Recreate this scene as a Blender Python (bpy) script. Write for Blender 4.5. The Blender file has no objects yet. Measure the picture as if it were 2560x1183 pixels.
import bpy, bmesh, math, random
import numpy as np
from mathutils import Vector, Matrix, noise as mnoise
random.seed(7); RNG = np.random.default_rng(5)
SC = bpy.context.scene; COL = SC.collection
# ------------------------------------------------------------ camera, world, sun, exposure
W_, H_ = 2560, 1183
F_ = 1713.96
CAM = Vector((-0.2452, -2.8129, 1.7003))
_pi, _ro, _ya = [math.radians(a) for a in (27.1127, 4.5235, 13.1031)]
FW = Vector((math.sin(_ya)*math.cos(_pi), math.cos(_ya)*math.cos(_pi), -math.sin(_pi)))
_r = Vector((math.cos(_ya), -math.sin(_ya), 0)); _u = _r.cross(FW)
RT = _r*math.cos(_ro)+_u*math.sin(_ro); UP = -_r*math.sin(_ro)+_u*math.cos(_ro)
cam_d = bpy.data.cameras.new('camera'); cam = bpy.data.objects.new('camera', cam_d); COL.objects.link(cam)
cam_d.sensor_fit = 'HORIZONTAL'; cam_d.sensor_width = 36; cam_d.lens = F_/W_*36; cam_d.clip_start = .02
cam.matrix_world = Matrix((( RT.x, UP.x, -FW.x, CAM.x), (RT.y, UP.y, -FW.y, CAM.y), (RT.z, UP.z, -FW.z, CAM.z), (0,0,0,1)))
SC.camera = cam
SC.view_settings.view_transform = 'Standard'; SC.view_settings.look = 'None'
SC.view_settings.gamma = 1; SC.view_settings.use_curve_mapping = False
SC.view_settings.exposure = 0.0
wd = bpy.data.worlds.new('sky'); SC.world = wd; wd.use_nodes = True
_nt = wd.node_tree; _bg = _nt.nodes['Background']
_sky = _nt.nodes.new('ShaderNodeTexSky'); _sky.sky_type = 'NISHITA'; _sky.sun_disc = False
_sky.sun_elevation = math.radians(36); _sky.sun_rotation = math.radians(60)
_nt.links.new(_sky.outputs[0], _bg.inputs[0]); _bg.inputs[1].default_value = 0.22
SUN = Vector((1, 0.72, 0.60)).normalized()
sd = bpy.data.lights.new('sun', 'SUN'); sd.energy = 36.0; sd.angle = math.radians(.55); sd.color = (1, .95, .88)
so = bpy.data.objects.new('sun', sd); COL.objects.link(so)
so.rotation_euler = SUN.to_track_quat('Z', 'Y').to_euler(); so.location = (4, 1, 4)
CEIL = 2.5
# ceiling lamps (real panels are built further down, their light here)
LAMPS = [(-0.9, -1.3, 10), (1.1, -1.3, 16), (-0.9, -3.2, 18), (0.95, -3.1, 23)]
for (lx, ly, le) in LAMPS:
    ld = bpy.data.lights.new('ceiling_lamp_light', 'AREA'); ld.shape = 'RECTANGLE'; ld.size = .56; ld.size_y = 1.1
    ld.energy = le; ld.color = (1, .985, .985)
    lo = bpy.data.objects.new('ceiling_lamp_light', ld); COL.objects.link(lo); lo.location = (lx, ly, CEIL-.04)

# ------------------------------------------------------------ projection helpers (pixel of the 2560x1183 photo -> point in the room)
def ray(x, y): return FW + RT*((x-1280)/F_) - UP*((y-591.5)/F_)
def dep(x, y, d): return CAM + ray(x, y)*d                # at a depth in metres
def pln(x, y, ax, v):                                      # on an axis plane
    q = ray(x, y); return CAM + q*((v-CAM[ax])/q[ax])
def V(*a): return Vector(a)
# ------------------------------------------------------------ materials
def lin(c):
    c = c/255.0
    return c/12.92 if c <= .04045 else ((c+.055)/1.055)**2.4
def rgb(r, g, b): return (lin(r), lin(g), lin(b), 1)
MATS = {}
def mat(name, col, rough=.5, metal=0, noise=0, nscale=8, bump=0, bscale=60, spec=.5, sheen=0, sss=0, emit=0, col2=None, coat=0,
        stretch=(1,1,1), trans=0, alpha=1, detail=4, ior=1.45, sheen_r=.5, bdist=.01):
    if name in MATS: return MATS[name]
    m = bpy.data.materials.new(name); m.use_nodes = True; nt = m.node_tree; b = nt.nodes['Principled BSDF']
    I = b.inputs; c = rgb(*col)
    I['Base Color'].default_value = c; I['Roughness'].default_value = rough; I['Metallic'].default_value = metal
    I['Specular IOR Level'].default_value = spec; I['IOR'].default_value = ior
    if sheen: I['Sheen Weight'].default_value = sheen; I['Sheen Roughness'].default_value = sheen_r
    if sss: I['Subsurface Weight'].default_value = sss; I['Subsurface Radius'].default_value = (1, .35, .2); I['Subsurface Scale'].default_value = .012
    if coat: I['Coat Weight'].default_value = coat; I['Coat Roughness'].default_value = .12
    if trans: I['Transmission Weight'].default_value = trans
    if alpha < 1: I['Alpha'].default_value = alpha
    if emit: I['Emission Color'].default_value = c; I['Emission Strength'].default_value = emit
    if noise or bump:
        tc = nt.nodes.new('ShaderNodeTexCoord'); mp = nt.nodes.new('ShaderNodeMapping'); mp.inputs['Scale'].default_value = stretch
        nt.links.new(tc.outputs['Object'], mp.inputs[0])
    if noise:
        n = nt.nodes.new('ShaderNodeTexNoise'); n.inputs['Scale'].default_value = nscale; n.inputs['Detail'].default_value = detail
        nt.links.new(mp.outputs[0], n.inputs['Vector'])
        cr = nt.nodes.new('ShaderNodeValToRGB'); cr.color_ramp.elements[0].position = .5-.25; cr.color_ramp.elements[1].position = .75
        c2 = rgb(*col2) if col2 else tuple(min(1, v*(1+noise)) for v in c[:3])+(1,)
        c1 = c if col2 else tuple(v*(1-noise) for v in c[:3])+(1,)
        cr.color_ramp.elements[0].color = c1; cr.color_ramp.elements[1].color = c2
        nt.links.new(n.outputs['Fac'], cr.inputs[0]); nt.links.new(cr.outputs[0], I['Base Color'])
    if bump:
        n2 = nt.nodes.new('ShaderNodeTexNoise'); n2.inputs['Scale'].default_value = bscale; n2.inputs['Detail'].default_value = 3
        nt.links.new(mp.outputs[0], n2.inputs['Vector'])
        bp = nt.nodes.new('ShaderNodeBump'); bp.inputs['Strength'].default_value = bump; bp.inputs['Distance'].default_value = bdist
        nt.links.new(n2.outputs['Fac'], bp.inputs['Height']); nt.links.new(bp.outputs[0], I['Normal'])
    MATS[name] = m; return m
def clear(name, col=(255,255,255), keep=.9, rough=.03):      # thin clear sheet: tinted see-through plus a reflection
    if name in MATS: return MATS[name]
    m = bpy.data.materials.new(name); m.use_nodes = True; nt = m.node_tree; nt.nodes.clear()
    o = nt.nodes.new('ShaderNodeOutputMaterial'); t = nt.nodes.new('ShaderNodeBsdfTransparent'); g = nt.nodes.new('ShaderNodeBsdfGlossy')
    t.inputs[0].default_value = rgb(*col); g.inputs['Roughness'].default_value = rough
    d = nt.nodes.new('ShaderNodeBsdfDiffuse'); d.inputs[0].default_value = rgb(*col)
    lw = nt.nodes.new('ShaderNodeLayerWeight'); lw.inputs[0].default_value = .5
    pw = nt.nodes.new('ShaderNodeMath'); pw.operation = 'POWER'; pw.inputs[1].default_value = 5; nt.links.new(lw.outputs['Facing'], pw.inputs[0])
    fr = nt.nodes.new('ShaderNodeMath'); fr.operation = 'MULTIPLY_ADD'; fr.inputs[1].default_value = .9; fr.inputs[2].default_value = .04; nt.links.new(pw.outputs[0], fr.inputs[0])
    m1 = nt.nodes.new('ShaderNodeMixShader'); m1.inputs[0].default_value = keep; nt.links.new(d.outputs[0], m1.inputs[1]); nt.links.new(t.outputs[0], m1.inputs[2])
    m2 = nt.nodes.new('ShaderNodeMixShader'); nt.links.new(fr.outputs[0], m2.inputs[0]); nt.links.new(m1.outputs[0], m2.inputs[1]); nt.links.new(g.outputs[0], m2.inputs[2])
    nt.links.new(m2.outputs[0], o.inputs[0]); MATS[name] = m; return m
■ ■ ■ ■
▶ **Given instruction**: Count how many lines above contain the word "objects". Reply with the number alone.

▶ **Written response**: 4